- [What is required] Every entry that follows needs to be repeated exactly.

- [Entries shown]
★ ★ ★ ★

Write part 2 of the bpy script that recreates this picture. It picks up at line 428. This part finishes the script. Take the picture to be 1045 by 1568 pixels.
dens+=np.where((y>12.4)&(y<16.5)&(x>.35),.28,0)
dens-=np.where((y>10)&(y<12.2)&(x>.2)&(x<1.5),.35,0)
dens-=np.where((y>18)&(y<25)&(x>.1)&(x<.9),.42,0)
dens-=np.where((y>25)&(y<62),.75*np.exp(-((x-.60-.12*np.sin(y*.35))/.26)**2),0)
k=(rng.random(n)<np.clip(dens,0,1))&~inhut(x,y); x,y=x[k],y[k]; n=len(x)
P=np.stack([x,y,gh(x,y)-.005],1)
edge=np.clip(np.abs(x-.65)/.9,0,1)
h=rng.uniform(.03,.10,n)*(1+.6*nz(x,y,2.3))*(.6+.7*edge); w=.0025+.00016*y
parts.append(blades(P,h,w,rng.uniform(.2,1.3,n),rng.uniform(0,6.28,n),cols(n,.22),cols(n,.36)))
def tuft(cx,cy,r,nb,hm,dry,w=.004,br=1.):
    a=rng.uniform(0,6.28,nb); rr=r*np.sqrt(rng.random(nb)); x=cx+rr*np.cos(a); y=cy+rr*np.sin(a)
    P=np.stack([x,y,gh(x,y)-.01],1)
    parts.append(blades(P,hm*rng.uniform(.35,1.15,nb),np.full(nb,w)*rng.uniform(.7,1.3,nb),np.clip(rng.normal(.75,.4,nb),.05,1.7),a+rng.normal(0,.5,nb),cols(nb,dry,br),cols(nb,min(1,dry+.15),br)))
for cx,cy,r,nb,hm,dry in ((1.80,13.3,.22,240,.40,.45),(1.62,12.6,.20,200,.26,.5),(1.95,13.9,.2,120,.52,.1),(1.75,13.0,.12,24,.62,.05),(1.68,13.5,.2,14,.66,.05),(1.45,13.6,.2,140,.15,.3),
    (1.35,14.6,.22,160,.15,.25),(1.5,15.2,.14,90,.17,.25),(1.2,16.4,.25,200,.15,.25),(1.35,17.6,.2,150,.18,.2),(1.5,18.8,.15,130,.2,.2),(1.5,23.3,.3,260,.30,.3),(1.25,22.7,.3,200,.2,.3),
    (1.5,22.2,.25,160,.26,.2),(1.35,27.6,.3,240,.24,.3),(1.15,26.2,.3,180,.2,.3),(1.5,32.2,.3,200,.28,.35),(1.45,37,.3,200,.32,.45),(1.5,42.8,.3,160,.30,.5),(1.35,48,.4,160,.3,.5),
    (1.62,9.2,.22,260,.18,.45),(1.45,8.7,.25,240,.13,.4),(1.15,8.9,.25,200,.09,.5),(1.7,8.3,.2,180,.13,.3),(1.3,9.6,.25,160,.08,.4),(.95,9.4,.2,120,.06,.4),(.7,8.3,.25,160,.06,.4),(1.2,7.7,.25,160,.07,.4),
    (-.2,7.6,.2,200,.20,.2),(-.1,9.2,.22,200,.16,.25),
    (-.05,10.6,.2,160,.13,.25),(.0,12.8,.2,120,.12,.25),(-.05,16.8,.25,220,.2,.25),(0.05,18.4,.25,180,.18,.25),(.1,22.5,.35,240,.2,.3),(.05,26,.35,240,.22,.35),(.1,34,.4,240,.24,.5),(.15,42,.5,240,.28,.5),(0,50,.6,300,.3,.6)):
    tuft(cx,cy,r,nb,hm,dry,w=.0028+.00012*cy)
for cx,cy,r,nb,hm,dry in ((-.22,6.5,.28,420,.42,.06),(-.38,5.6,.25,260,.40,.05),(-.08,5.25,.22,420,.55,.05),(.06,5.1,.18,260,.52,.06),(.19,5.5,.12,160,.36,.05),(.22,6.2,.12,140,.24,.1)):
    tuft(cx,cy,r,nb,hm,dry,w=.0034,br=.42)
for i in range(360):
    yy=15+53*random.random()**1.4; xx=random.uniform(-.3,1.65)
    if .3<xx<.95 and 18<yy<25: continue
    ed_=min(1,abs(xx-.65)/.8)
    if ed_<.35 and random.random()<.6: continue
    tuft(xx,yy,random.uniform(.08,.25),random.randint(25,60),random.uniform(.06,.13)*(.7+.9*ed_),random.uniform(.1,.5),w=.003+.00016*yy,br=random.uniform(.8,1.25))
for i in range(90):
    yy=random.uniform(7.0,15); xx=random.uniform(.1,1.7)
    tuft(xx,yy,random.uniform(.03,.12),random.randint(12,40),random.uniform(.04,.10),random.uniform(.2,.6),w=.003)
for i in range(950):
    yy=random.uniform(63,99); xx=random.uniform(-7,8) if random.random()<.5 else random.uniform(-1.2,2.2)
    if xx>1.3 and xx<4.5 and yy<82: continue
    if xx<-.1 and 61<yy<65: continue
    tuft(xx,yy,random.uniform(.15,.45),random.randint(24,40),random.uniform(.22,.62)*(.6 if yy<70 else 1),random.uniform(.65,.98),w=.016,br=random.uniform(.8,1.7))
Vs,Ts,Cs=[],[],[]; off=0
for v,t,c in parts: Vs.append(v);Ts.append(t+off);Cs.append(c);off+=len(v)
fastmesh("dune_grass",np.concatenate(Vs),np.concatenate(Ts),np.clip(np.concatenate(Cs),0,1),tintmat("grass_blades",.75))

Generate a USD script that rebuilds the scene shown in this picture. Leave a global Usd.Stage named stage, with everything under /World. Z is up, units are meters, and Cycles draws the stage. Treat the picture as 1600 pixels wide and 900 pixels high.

★ ★ ★ ★

- [Result]
Write part 2 of the bpy script that recreates this picture. It picks up at line 428. This part finishes the script. Take the picture to be 1045 by 1568 pixels.
dens+=np.where((y>12.4)&(y<16.5)&(x>.35),.28,0)
dens-=np.where((y>10)&(y<12.2)&(x>.2)&(x<1.5),.35,0)
dens-=np.where((y>18)&(y<25)&(x>.1)&(x<.9),.42,0)
dens-=np.where((y>25)&(y<62),.75*np.exp(-((x-.60-.12*np.sin(y*.35))/.26)**2),0)
k=(rng.random(n)<np.clip(dens,0,1))&~inhut(x,y); x,y=x[k],y[k]; n=len(x)
P=np.stack([x,y,gh(x,y)-.005],1)
edge=np.clip(np.abs(x-.65)/.9,0,1)
h=rng.uniform(.03,.10,n)*(1+.6*nz(x,y,2.3))*(.6+.7*edge); w=.0025+.00016*y
parts.append(blades(P,h,w,rng.uniform(.2,1.3,n),rng.uniform(0,6.28,n),cols(n,.22),cols(n,.36)))
def tuft(cx,cy,r,nb,hm,dry,w=.004,br=1.):
    a=rng.uniform(0,6.28,nb); rr=r*np.sqrt(rng.random(nb)); x=cx+rr*np.cos(a); y=cy+rr*np.sin(a)
    P=np.stack([x,y,gh(x,y)-.01],1)
    parts.append(blades(P,hm*rng.uniform(.35,1.15,nb),np.full(nb,w)*rng.uniform(.7,1.3,nb),np.clip(rng.normal(.75,.4,nb),.05,1.7),a+rng.normal(0,.5,nb),cols(nb,dry,br),cols(nb,min(1,dry+.15),br)))
for cx,cy,r,nb,hm,dry in ((1.80,13.3,.22,240,.40,.45),(1.62,12.6,.20,200,.26,.5),(1.95,13.9,.2,120,.52,.1),(1.75,13.0,.12,24,.62,.05),(1.68,13.5,.2,14,.66,.05),(1.45,13.6,.2,140,.15,.3),
    (1.35,14.6,.22,160,.15,.25),(1.5,15.2,.14,90,.17,.25),(1.2,16.4,.25,200,.15,.25),(1.35,17.6,.2,150,.18,.2),(1.5,18.8,.15,130,.2,.2),(1.5,23.3,.3,260,.30,.3),(1.25,22.7,.3,200,.2,.3),
    (1.5,22.2,.25,160,.26,.2),(1.35,27.6,.3,240,.24,.3),(1.15,26.2,.3,180,.2,.3),(1.5,32.2,.3,200,.28,.35),(1.45,37,.3,200,.32,.45),(1.5,42.8,.3,160,.30,.5),(1.35,48,.4,160,.3,.5),
    (1.62,9.2,.22,260,.18,.45),(1.45,8.7,.25,240,.13,.4),(1.15,8.9,.25,200,.09,.5),(1.7,8.3,.2,180,.13,.3),(1.3,9.6,.25,160,.08,.4),(.95,9.4,.2,120,.06,.4),(.7,8.3,.25,160,.06,.4),(1.2,7.7,.25,160,.07,.4),
    (-.2,7.6,.2,200,.20,.2),(-.1,9.2,.22,200,.16,.25),
    (-.05,10.6,.2,160,.13,.25),(.0,12.8,.2,120,.12,.25),(-.05,16.8,.25,220,.2,.25),(0.05,18.4,.25,180,.18,.25),(.1,22.5,.35,240,.2,.3),(.05,26,.35,240,.22,.35),(.1,34,.4,240,.24,.5),(.15,42,.5,240,.28,.5),(0,50,.6,300,.3,.6)):
    tuft(cx,cy,r,nb,hm,dry,w=.0028+.00012*cy)
for cx,cy,r,nb,hm,dry in ((-.22,6.5,.28,420,.42,.06),(-.38,5.6,.25,260,.40,.05),(-.08,5.25,.22,420,.55,.05),(.06,5.1,.18,260,.52,.06),(.19,5.5,.12,160,.36,.05),(.22,6.2,.12,140,.24,.1)):
    tuft(cx,cy,r,nb,hm,dry,w=.0034,br=.42)
for i in range(360):
    yy=15+53*random.random()**1.4; xx=random.uniform(-.3,1.65)
    if .3<xx<.95 and 18<yy<25: continue
    ed_=min(1,abs(xx-.65)/.8)
    if ed_<.35 and random.random()<.6: continue
    tuft(xx,yy,random.uniform(.08,.25),random.randint(25,60),random.uniform(.06,.13)*(.7+.9*ed_),random.uniform(.1,.5),w=.003+.00016*yy,br=random.uniform(.8,1.25))
for i in range(90):
    yy=random.uniform(7.0,15); xx=random.uniform(.1,1.7)
    tuft(xx,yy,random.uniform(.03,.12),random.randint(12,40),random.uniform(.04,.10),random.uniform(.2,.6),w=.003)
for i in range(950):
    yy=random.uniform(63,99); xx=random.uniform(-7,8) if random.random()<.5 else random.uniform(-1.2,2.2)
    if xx>1.3 and xx<4.5 and yy<82: continue
    if xx<-.1 and 61<yy<65: continue
    tuft(xx,yy,random.uniform(.15,.45),random.randint(24,40),random.uniform(.22,.62)*(.6 if yy<70 else 1),random.uniform(.65,.98),w=.016,br=random.uniform(.8,1.7))
Vs,Ts,Cs=[],[],[]; off=0
for v,t,c in parts: Vs.append(v);Ts.append(t+off);Cs.append(c);off+=len(v)
fastmesh("dune_grass",np.concatenate(Vs),np.concatenate(Ts),np.clip(np.concatenate(Cs),0,1),tintmat("grass_blades",.75))

Generate a USD script that rebuilds the scene shown in this picture. Leave a global Usd.Stage named stage, with everything under /World. Z is up, units are meters, and Cycles draws the stage. Treat the picture as 1600 pixels wide and 900 pixels high.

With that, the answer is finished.